If you are a Canadian snowbird staying in excess of an average of 120 days per year consecutively and do not want to pay U.S. income taxes or fines, please visit the IRS website (links above) and make sure you understand how the rules apply in your situation.
The second calculation for determining the 182 day period is frequently measured on a rolling calendar year basis…that is the one that has immigration implications for the Department of Homeland Security. So let’s stay you come down from the start of November and stay through the end of April. Then before you come down the following November for the winter again, you decide to come down for a couple of weeks in August…..you will in effect be exceeding that 182 days based on the rolling calendar year. You could face consequences of being denied entry for 3 years or more and/or fines. Imagine not being allowed to come down and enjoy your vacation home just because you have not tracked your days to their satisfaction?
There is definitely some confusion surrounding the rules about whether it is a rolling calendar or an actual calendar year for immigration purposes. We have been told both ways by border people so some of them don’t even know. And so my best advice is to not take a chance…..keep track of the days using both calculations and don’t exceed it in either calculation. Now that the Entry/Exit Initiative has been established between Canada & the USA, their immigration computers share information so each authority knows exactly how many days you are in each country. You can request from Homeland Security on their I-94 website how many days you have been present according to their I-94 records within their computers. We still encourage you to keep a journal with all your boarding passes, notes and any other evidence of the duration of your days here. The day you travel here or leave, even if it was only for minutes or a few hours within one particular day, counts as a day in the US. Being gone a few days or weeks from the US during your stay down here may not count towards reducing the number of days down here. I have been told that the absence must be over 30 days to not count towards the total.
In the last decade, most Canadian provinces have changed their respective maximum stays permitted out of the province in order to be still considered a resident and have health care rights. Most have changed from being able to be gone for 6 months to 7 months. American rules though have not changed. So yes, you can be out of the province for 7 months but only 6 of those months (182 days) can be in the US. One month could be for elsewhere like Mexico if warmer weather is desired for that 7th month.

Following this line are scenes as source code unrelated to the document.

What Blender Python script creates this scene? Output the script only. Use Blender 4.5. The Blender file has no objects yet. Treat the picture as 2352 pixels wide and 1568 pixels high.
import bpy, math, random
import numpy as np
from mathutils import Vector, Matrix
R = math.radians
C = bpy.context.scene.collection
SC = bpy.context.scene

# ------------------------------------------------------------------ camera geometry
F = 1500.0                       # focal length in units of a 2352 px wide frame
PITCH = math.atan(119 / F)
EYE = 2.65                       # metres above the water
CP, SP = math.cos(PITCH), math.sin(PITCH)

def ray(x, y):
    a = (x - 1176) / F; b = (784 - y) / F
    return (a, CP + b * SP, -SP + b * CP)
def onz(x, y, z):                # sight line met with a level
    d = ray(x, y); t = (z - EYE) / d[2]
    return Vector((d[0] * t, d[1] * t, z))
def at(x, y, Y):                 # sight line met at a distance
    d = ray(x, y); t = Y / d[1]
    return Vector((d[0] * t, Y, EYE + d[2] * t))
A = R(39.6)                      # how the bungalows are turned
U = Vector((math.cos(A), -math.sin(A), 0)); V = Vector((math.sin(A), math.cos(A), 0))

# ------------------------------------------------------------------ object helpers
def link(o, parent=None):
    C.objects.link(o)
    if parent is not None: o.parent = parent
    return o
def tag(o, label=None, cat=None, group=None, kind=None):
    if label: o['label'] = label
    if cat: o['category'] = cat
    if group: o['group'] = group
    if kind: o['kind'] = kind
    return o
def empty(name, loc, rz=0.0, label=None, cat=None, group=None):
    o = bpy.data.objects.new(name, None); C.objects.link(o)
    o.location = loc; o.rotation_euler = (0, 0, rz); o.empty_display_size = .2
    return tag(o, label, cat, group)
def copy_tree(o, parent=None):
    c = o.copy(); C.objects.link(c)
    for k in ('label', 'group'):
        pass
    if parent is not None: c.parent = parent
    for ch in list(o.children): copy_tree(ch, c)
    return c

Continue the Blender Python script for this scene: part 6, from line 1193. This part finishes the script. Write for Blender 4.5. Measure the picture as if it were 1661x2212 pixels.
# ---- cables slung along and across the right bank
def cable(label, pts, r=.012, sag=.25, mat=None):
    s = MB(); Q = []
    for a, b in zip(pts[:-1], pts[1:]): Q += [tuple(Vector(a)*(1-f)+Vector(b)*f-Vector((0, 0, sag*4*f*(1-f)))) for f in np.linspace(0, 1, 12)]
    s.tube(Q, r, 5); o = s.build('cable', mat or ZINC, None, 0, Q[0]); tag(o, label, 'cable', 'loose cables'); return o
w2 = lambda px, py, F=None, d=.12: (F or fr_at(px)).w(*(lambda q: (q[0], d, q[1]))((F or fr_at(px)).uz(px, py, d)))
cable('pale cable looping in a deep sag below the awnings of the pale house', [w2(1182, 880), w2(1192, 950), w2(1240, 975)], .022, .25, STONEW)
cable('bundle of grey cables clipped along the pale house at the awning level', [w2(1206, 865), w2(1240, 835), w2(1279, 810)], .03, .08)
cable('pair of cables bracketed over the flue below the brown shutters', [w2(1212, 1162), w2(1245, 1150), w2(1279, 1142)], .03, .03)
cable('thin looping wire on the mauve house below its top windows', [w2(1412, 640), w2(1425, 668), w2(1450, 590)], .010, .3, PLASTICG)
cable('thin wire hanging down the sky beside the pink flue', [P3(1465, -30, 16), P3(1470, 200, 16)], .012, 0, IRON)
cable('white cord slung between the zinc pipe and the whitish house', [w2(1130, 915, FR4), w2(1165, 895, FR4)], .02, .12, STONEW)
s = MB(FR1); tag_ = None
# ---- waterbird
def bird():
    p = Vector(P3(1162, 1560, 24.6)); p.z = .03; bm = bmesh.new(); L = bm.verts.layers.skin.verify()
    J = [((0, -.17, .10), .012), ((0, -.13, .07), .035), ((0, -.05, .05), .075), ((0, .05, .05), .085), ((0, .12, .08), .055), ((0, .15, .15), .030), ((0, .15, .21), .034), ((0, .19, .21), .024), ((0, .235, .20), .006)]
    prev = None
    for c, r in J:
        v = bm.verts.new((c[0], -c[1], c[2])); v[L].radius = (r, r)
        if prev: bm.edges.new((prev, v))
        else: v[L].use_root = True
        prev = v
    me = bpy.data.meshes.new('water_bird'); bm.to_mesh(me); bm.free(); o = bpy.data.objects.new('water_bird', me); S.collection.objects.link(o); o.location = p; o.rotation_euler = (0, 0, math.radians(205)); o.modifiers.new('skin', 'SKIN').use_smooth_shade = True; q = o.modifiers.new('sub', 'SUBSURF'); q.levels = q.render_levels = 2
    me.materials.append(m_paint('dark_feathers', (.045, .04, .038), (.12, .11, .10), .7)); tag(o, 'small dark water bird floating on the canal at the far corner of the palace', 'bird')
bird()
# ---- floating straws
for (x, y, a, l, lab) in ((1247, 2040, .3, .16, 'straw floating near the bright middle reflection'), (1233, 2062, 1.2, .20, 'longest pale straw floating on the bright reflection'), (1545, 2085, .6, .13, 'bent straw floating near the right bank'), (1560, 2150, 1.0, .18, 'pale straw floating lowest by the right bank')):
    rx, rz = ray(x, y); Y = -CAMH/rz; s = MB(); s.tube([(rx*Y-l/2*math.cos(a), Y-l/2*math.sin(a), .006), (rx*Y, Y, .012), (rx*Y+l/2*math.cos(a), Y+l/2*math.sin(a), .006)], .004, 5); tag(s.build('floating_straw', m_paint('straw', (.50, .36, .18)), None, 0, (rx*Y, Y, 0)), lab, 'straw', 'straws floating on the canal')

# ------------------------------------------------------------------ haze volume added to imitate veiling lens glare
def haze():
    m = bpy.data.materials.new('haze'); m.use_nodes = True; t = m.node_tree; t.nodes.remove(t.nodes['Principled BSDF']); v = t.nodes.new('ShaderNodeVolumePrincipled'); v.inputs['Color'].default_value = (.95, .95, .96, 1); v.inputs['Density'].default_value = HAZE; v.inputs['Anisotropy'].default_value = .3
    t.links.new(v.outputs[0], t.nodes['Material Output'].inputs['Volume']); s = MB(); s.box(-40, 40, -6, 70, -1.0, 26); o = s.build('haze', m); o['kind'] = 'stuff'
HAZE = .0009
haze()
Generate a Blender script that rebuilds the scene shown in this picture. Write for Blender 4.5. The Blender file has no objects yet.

It is a privilege to be able to come down here or to go up there. Sure, many of us Canadians and Americans like to think that we’re all kind of the same due to our geographical joining at the waist and that our cultures are so similar. But the reality is that we are two different countries, each with their own rules and laws. There are potential consequences with violating the rules and laws which works going in both directions for Canadians or Americans.
You can find more information about U.S. entry and exit requirements in the Foreign Affairs and International Trade Canada’s Travel Report for the U.S. found at this link.
Realtors® are not allowed to give immigration or taxation advice because they are not trained to do so. But I know more than the basics due to the experience of working with Canadians selling and buying properties down here over the years. I also have knowledge from associations with cross-border accountants and attorneys. I do encourage you to connect to the links provided in this article and to check for yourself with authorities to confirm what the laws are.